The most convincing under-$100 pieces do not try to look expensive by piling on details. They look expensive because they are disciplined. The fabric, the hardware, the color, the silhouette, and the fit all have to agree with one another, and none of them can be lazy.

  • Fabric appearance: The surface should look smooth, matte, or softly structured rather than slick and synthetic. A polished cotton, a crisp poplin, a dense knit, or a fabric with a clean drape usually reads better than anything overly shiny or thin.
  • Hardware: Quiet luxury rarely needs decorative hardware. If a piece has buckles, buttons, or closures, they should look minimal, polished, and intentional, not oversized or flashy.
  • Color palette: The smartest budget finds stay within a restrained range: ivory, navy, black, stone, camel, soft blue, and warm neutrals. Those shades photograph well, layer easily, and feel believable in a wardrobe that values calm over contrast.
  • Silhouette: Old money dressing is usually more about line than drama. Think straight shapes, gentle A-line movement, a clean column, or a tailored sandal that leaves the foot looking elegant rather than overworked.
  • Fit: This is the final filter. The best piece in the rack can still look cheap if it pulls, twists, or lands awkwardly at the hem, while a simple silhouette that skims cleanly can look far more expensive than it is.

How to build a quiet-luxury capsule from the edit

The smartest way to shop Nordstrom’s under-$100 selection is to think in outfits, not impulse buys. The women’s dresses under $100 page is especially useful because it sits inside an active, searchable shopping system, complete with free shipping and returns, top brands, and a steady flow of new trends. That makes the category feel less like a seasonal gimmick and more like a real wardrobe tool.

Start with one polished dress, then let everything else orbit around it.
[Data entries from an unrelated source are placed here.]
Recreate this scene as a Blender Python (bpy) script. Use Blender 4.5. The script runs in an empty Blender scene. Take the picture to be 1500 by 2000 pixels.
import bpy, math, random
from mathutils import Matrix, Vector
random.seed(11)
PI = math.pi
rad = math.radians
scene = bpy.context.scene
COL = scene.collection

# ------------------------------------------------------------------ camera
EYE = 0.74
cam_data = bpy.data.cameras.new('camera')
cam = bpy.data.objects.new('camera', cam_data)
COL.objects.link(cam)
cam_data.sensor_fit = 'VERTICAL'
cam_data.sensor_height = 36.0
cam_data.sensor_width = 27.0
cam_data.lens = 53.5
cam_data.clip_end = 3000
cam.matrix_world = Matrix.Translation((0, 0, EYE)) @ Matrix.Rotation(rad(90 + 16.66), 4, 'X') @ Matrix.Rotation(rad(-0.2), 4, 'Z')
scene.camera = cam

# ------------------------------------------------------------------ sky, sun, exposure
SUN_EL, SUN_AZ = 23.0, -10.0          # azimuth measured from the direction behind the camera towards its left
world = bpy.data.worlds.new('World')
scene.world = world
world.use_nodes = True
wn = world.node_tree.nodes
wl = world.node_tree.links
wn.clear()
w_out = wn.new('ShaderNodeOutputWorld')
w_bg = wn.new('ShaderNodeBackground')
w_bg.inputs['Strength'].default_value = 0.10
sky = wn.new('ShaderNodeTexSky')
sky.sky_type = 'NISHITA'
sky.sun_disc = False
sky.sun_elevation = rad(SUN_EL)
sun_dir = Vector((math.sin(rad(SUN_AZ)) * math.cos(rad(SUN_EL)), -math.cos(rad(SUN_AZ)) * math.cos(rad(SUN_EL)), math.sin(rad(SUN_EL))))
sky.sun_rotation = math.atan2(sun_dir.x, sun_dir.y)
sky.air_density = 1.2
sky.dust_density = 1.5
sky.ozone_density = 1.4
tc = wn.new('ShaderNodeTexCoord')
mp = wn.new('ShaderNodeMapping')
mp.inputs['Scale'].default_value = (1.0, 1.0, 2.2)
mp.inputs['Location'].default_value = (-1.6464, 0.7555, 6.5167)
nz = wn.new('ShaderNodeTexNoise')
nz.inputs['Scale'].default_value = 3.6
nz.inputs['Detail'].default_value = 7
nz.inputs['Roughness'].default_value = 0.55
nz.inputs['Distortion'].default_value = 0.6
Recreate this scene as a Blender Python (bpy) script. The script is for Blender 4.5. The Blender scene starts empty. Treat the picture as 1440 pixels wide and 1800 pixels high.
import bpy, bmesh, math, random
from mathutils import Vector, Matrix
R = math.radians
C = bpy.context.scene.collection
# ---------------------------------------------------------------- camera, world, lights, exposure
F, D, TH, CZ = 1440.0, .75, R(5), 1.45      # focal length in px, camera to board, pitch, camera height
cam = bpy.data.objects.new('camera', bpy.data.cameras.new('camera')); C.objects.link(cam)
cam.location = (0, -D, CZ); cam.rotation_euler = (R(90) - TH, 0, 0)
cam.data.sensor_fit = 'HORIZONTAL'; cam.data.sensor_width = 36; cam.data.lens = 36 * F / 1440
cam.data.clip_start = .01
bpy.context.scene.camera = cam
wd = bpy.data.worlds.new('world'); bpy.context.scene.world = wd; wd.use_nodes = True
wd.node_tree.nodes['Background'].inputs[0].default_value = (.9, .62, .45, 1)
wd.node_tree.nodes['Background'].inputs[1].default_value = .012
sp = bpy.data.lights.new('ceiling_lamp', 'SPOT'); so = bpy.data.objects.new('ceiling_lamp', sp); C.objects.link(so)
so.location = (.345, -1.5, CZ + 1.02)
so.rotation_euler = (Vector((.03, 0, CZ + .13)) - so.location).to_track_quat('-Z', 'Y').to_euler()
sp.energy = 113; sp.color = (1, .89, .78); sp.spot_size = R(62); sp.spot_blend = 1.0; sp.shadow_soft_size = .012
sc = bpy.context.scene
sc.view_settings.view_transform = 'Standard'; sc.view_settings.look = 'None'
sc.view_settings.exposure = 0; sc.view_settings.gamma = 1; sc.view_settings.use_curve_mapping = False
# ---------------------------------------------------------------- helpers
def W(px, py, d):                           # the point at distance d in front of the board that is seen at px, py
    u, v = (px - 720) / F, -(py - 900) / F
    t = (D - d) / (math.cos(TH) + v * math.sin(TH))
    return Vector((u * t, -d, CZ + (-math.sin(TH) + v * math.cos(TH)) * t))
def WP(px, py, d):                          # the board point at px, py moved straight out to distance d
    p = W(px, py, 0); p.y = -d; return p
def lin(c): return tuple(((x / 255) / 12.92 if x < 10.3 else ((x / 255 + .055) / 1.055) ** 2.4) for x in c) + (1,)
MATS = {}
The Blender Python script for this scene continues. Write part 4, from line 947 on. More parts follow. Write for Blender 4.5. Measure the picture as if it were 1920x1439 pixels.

A clean dress in a restrained color can do nearly all the work of the outfit if the shoe shape is right and the accessories stay quiet. Add a pair of chic sandals with a slim, graceful profile, and the whole look moves from casual to considered without ever feeling over-styled.

Tops are the other quiet hero here. A top that holds its shape, sits neatly at the shoulder, and avoids loud branding can anchor white trousers, a long skirt, or even dark denim and still suggest the discipline of a more expensive wardrobe. This is where restraint becomes actionable: no clutter, no excessive shine, no competing details.

The under-$100 signal is bigger than one edit

Nordstrom’s men’s under-$100 section reinforces the point that this is not a niche novelty. It is an ongoing price tier, large enough to serve as a household shopping habit rather than a one-time editorial mood board. That matters for readers who want the old money look to feel lived-in, not costume-like, because the aesthetic is strongest when it shows up across categories and occasions.

There is also a practical emotional payoff. A piece that looks refined on a real budget changes the way the rest of the wardrobe behaves: an ordinary bag looks sharper, a simple sandal makes the leg line cleaner, and a monochrome outfit suddenly feels intentional. That is the real power of quiet luxury at Nordstrom’s price point, not fantasy dressing but precision dressing.

In spring, when the temptation is to buy more color, more embellishment, and more trend, the strongest move is often the calmest one. Nordstrom’s under-$100 finds make the case that looking expensive is less about spending freely than editing well, and that is the kind of style logic that never really goes out of season.